Dear SOTA mates.
Today it’s been my first work day after great holidays in the beautiful Northwestern coast of Spain, the Spanish Autonomous Comunity of Galicia, which I highly recommend you to visit, despite the cooler temperatures with more cloudy and rainy weather in the area compared to the Spanish Mediterranean coast.
In Galicia, my family and I stayed, as we did last year, in a house with a certain amount of land around not far from the Atlantic Ocean shore. Nothing huge but far more than enough to be able to install a telescopic fiber pole 8m up and a random 30m Long Wire as an inverted vee.
I took my FT-817ND with me and I’ve been on air all these days, between July 17th and August 10th, using the special preffix AM0 (AM02IF), for which use, as I explained in other posts, EA hams are allowed between June and September 18th to conmemorate the arrival of our new king Felipe VI to the trone.
I can assure you that I had a lot of fun chasing, activating and even working the National CW Contest on QRP 5w.
With this little power and the simple invee LW antenna, I’ve worked great DX and have completed 393 QSOs in total, 213 of which were made during the National CW contest and other 88 were chased SOTA activators.
I also activated 4 times from 3 different summits of 1 point each in the close area, which gave me a total of 74 QSOs, some of which were DX with USA and Canada, as well as S2S with these 2 mentionned countries. On these 4 activations, the used antenna was not a LW but a home made 1.5 m diameter magnetic loop in vertical position with the help of a tripod.
While chasing, unless I had the good luck to catch an activator on some of the first CQ calls and before a spot was raised on SOTAWATCH, as you can imagine, I always or most of the times had to wait until the end of the pile up to be copied by the activators, which was not a problem most of the times because I was relaxed on holidays with time to wait and work out my patience
However, I wondered sometimes how different SOTA chasing and SOTA pile-ups would be if all the chasers were working on QRP.

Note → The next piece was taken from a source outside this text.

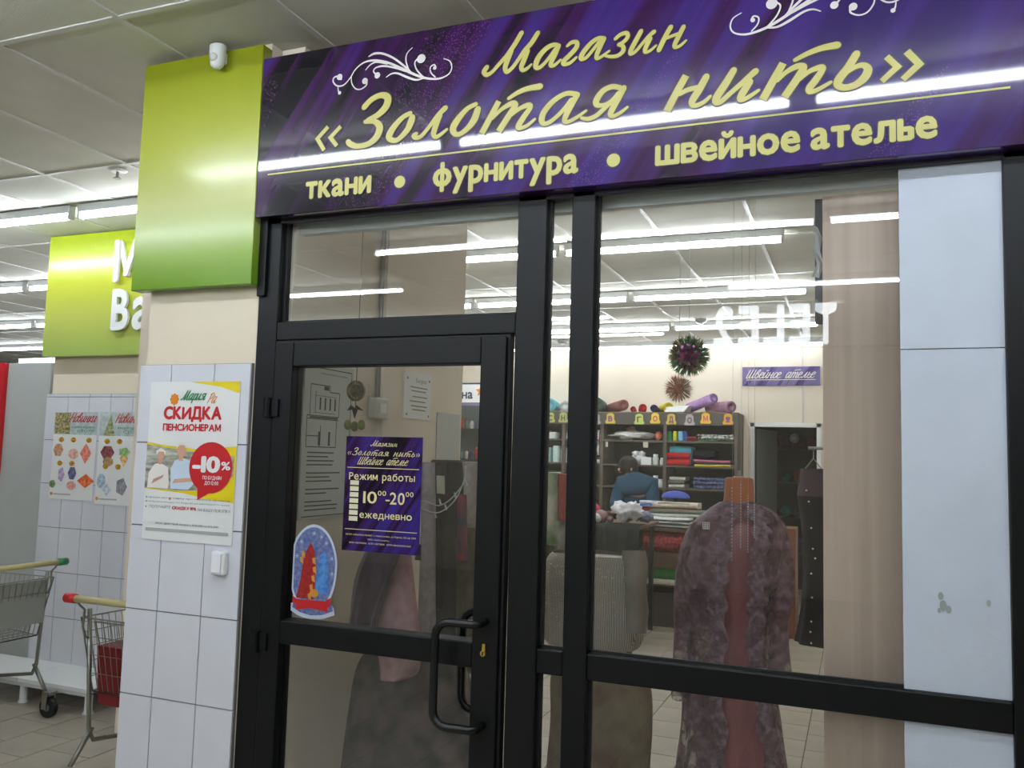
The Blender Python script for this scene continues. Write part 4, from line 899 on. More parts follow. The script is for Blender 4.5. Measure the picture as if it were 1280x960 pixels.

I can assure you that I managed to work almost all of the activations I was able to copy, which means that using more power is indeed a bit of a waste of energy. In several occasions, the signal I was receiving from the activators was as weak and tiny as the one the activators were surely receiving from me.
Let me make you all a proposal, although I guess it’s possibly going to have very little interest in these days of rush, power amps and lots of dB over S9 signals, my proposal is to run a test for all or a volunteer group in the SOTA community consisting in the use of QRP (5w or 10 watts max. if you find 5w too little) for either activating or chasing and just for a certain period of time in these days of pretty high SFI. Then reviewing the overall numbers in such period of time in order to see whether the number of chased activations or the number of chasers worked by the activators had been significantly reduced.
Any comments/ideas will be very welcome.